### Information shown
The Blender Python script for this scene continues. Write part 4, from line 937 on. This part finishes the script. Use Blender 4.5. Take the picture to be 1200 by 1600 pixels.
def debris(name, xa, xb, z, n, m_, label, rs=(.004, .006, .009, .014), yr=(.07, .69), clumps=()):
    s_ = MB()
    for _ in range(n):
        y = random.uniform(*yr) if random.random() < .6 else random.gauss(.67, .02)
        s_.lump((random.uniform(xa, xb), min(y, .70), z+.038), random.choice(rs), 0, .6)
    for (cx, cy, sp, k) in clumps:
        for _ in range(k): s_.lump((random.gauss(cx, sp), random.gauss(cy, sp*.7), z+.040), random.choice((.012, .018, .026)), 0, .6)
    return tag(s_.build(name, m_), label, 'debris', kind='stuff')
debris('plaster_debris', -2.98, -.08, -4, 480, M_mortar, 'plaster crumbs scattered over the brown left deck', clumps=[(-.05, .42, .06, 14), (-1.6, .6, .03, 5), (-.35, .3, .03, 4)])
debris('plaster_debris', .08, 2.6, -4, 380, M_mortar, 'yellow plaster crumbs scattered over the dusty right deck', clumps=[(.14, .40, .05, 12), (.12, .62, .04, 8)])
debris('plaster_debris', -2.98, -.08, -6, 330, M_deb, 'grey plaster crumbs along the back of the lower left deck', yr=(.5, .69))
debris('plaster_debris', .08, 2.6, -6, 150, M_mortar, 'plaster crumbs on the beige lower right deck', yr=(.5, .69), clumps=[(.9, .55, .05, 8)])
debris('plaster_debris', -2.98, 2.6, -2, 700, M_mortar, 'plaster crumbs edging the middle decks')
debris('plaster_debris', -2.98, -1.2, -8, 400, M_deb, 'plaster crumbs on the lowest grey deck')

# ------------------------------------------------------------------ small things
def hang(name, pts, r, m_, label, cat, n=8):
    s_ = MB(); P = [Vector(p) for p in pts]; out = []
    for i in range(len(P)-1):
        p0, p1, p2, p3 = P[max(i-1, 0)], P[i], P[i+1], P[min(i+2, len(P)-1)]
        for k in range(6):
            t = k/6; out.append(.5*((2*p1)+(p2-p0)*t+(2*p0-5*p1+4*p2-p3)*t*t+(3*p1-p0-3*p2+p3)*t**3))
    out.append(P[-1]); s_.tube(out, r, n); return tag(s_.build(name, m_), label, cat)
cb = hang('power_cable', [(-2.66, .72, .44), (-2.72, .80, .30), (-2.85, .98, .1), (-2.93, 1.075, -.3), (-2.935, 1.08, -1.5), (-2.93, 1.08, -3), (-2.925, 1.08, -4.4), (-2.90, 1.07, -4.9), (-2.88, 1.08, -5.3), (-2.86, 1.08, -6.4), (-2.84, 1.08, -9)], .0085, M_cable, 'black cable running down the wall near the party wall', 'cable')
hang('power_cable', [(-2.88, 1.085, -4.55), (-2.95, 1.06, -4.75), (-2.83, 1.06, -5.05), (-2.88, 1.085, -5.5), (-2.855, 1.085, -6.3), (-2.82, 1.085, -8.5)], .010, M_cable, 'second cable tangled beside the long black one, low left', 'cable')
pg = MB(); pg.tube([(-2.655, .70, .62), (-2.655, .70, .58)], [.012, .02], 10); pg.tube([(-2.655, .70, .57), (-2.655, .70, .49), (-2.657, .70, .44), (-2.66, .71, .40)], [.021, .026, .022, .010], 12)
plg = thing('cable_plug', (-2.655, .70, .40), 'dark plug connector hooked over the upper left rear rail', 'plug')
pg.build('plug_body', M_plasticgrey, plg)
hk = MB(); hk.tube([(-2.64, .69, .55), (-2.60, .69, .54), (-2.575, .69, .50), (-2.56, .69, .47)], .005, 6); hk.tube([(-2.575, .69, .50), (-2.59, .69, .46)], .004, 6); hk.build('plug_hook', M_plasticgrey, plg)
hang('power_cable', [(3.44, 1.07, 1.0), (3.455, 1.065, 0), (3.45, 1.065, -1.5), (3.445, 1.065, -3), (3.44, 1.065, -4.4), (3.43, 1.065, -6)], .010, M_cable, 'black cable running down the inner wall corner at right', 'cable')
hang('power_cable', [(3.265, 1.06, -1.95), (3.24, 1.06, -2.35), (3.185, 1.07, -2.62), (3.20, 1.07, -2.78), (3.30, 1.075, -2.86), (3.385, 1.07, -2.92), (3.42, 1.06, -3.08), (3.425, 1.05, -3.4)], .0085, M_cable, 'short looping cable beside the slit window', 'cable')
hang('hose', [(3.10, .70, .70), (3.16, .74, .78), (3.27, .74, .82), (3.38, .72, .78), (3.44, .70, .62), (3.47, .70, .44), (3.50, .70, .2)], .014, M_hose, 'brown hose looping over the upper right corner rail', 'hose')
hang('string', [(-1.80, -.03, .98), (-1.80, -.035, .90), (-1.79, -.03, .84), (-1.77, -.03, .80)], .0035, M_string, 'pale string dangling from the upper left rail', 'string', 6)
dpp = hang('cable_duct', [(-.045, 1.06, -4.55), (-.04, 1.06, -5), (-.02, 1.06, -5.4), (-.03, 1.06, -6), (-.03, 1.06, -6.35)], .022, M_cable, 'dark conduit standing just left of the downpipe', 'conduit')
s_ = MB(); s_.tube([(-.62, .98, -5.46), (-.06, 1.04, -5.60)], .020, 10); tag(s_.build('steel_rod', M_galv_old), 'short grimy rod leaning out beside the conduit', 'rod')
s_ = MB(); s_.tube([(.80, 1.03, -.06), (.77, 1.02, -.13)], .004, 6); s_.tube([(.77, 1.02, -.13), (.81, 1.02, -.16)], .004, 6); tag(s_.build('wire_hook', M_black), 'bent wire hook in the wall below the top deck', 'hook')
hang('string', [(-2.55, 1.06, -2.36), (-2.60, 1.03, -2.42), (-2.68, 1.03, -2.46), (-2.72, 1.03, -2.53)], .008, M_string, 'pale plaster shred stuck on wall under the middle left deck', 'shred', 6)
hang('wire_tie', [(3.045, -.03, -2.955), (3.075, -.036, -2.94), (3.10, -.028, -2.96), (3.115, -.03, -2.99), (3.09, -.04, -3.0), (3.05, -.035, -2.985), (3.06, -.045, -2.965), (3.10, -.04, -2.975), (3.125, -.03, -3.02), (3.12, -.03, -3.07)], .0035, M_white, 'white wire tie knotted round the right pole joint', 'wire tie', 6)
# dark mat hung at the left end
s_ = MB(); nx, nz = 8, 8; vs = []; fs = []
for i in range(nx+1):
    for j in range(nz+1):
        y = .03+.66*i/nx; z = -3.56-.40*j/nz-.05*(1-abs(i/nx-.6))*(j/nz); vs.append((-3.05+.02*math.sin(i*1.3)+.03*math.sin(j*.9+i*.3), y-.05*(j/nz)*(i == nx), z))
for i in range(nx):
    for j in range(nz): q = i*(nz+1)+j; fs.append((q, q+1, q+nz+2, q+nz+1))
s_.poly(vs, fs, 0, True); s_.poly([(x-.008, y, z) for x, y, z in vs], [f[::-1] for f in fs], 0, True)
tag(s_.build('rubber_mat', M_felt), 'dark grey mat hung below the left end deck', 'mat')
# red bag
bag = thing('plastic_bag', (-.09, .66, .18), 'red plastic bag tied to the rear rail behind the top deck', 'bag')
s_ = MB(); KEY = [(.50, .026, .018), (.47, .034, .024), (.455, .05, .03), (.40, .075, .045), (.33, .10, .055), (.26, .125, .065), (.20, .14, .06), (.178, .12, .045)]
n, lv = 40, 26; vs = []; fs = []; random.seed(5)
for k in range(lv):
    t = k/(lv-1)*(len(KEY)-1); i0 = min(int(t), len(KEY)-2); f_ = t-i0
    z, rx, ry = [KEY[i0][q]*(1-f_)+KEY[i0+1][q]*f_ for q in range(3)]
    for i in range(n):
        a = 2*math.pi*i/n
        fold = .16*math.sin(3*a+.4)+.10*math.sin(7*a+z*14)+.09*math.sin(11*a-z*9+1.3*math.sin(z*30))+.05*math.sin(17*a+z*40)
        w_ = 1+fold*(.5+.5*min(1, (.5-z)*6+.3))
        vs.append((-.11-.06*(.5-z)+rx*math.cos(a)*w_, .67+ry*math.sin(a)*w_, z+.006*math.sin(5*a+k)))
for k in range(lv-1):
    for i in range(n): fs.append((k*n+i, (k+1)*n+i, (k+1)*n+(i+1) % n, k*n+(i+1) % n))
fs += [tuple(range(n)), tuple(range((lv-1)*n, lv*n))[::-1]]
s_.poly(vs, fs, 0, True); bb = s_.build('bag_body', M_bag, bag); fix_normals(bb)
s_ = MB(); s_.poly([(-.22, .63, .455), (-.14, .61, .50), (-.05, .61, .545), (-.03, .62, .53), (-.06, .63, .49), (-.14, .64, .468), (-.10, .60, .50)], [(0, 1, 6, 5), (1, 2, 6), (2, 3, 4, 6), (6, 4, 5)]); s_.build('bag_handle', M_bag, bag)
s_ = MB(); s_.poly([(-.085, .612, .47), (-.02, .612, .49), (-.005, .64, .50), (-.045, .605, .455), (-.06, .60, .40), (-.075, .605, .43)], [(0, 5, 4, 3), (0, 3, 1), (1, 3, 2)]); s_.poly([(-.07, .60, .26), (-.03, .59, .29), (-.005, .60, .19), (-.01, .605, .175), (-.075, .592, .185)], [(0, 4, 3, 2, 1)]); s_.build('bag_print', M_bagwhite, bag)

### Task to complete
Output exactly the leading lines of the data, up to and including the line marked by "debris('plaster_debris', -2.98, -1.2, -8, 400, M_deb, 'plaster".

### Answer to the problem
The Blender Python script for this scene continues. Write part 4, from line 937 on. This part finishes the script. Use Blender 4.5. Take the picture to be 1200 by 1600 pixels.
def debris(name, xa, xb, z, n, m_, label, rs=(.004, .006, .009, .014), yr=(.07, .69), clumps=()):
    s_ = MB()
    for _ in range(n):
        y = random.uniform(*yr) if random.random() < .6 else random.gauss(.67, .02)
        s_.lump((random.uniform(xa, xb), min(y, .70), z+.038), random.choice(rs), 0, .6)
    for (cx, cy, sp, k) in clumps:
        for _ in range(k): s_.lump((random.gauss(cx, sp), random.gauss(cy, sp*.7), z+.040), random.choice((.012, .018, .026)), 0, .6)
    return tag(s_.build(name, m_), label, 'debris', kind='stuff')
debris('plaster_debris', -2.98, -.08, -4, 480, M_mortar, 'plaster crumbs scattered over the brown left deck', clumps=[(-.05, .42, .06, 14), (-1.6, .6, .03, 5), (-.35, .3, .03, 4)])
debris('plaster_debris', .08, 2.6, -4, 380, M_mortar, 'yellow plaster crumbs scattered over the dusty right deck', clumps=[(.14, .40, .05, 12), (.12, .62, .04, 8)])
debris('plaster_debris', -2.98, -.08, -6, 330, M_deb, 'grey plaster crumbs along the back of the lower left deck', yr=(.5, .69))
debris('plaster_debris', .08, 2.6, -6, 150, M_mortar, 'plaster crumbs on the beige lower right deck', yr=(.5, .69), clumps=[(.9, .55, .05, 8)])
debris('plaster_debris', -2.98, 2.6, -2, 700, M_mortar, 'plaster crumbs edging the middle decks')
debris('plaster_debris', -2.98, -1.2, -8, 400, M_deb, 'plaster crumbs on the lowest grey deck')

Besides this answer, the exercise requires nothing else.